Une traversée de la pensée Lacanienne
Après l’exposition Michel Leiris, en 2015, Pompidou-Metz poursuit sa programmation exigeante et audacieuse. Pas moins de 300 œuvres sont rassemblées pour évoquer le psychiatre français le plus influent du siècle passé, sous le commissariat de Marie-Laure Bernadac et Bernard Marcadé, historiens de l’art, associés à Gérard Wajcman et Paz Corona, psychanalystes.

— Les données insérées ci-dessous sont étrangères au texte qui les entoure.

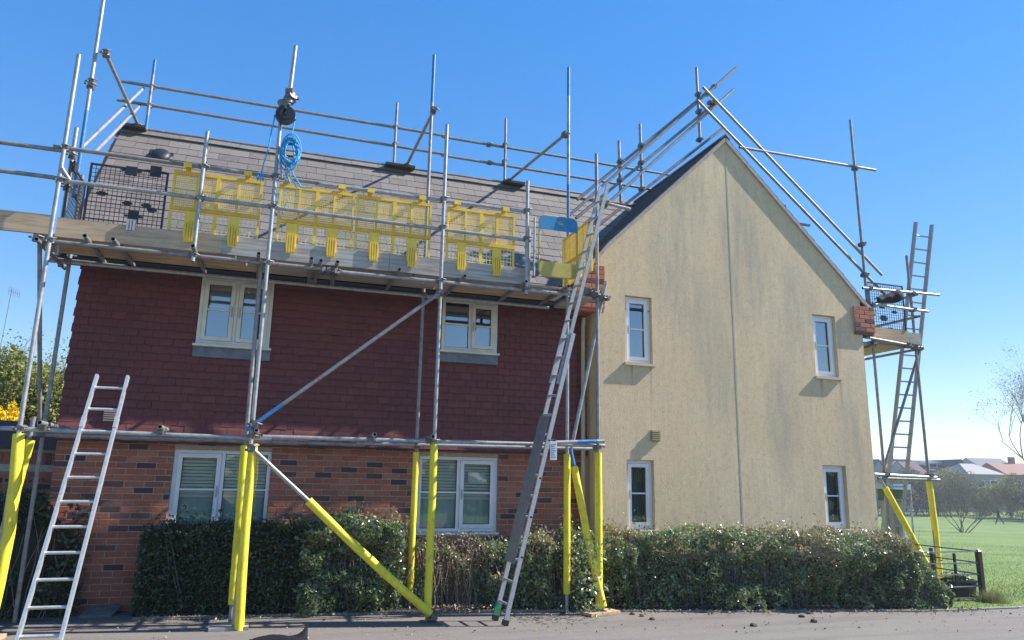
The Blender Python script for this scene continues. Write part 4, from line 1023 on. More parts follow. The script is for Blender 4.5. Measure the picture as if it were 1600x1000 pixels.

Lacan, l’exposition – Quand l’art rencontre la psychanalyse
Du 31 décembre 2023 au 27 mai 2024
Centre Pompidou-Metz • 1 Parvis des Droits de l’Homme • 57020 Metz
www.centrepompidou-metz.fr
Catalogue sous la direction de Marie-Laure Bernadac et Bernard Marcadé, associés à Gérard Wajcman et Paz Corona
Coéd. Gallimard / Centre Pompidou-Metz • 320 p. • 39 €
Une somme ultracomplète pour s’initier à la pensée lacanienne. Articulée à la façon d’un dictionnaire, elle permet une multitude d’approches, évoquant ses lectures fondatrices, de Sade à Alice aux pays des merveilles, son cercle d’amis, de Bataille à Merleau-Ponty, et les artistes qui l’entourèrent.
Du 7 janvier au 24 mars
Pas de séminaires pour l’exposition Lacan, mais une série de conférences qui éclairent certaines des œuvres présentées : Cécile Cerf offre un autre regard sur l’Origine du monde, Yannick Haenel évoque Caravage et son Narcisse, Bernard Blistène revient sur l’amour des jeux de mots de Raymond Hains, Carolina Sprovieri raconte Carol Rama, et enfin Hélène Gheysens présente Léa Lublin, l’une des rares artistes qui aient impliqué Jacques Lacan directement dans sa création.